What is asked. Repeat exactly what appears from the opening line of the listing to the line with "COL = S.collection", inclusive.
- - - - - - -
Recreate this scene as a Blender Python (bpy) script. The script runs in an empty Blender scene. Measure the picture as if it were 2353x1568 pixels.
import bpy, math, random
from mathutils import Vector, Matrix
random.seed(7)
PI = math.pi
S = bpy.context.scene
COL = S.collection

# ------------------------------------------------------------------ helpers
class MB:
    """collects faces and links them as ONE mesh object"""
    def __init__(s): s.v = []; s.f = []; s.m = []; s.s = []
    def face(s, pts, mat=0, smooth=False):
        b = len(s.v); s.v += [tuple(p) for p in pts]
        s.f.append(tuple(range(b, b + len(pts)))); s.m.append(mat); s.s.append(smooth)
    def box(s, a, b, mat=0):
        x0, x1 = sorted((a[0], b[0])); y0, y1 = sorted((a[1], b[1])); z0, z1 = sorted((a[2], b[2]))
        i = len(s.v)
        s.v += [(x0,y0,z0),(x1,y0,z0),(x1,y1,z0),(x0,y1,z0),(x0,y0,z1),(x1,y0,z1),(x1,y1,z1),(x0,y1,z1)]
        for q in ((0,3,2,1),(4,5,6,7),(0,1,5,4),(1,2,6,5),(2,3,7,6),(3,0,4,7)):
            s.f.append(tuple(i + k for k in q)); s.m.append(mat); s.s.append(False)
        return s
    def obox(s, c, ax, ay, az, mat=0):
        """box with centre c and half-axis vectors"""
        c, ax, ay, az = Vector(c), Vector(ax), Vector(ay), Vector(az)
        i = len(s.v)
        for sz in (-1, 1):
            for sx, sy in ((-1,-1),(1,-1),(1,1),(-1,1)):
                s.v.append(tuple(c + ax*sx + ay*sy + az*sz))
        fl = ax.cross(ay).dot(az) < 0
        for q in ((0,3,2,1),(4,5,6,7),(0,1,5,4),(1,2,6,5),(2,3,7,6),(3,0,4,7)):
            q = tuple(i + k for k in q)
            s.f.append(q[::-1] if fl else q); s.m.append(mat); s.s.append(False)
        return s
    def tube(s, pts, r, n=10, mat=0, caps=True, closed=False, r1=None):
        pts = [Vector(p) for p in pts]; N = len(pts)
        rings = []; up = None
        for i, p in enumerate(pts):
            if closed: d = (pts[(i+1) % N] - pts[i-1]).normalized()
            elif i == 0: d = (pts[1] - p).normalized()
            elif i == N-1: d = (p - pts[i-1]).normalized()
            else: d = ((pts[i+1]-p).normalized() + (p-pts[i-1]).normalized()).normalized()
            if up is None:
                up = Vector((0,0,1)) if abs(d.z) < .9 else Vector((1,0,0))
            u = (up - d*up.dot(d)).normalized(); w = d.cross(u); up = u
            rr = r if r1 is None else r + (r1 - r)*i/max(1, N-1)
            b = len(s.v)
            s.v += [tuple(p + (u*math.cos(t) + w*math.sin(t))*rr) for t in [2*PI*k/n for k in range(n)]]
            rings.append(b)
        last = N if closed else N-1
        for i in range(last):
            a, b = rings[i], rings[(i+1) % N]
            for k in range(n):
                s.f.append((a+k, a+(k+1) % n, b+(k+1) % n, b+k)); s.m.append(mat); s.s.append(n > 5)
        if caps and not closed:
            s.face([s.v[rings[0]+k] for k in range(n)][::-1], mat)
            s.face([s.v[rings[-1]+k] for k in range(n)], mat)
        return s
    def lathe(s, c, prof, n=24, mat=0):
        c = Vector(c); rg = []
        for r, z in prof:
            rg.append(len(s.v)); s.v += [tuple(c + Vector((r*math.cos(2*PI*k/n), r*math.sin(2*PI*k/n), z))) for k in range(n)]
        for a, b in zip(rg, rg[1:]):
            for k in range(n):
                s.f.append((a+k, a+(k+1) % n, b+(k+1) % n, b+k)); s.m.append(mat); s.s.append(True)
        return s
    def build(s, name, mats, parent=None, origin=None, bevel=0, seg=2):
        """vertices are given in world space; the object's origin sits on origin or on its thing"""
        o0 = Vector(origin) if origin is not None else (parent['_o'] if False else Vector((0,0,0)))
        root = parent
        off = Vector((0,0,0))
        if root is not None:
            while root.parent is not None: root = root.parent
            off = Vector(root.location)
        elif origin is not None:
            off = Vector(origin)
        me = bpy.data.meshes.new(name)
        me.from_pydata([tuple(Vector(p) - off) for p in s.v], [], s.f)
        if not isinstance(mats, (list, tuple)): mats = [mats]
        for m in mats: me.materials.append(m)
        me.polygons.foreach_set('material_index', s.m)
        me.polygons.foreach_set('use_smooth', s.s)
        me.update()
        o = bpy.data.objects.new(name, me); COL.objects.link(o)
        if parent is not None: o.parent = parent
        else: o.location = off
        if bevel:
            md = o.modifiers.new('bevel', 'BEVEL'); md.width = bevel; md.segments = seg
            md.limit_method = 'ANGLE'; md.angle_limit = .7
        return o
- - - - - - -
Result of the exercise.
Recreate this scene as a Blender Python (bpy) script. The script runs in an empty Blender scene. Measure the picture as if it were 2353x1568 pixels.
import bpy, math, random
from mathutils import Vector, Matrix
random.seed(7)
PI = math.pi
S = bpy.context.scene
COL = S.collection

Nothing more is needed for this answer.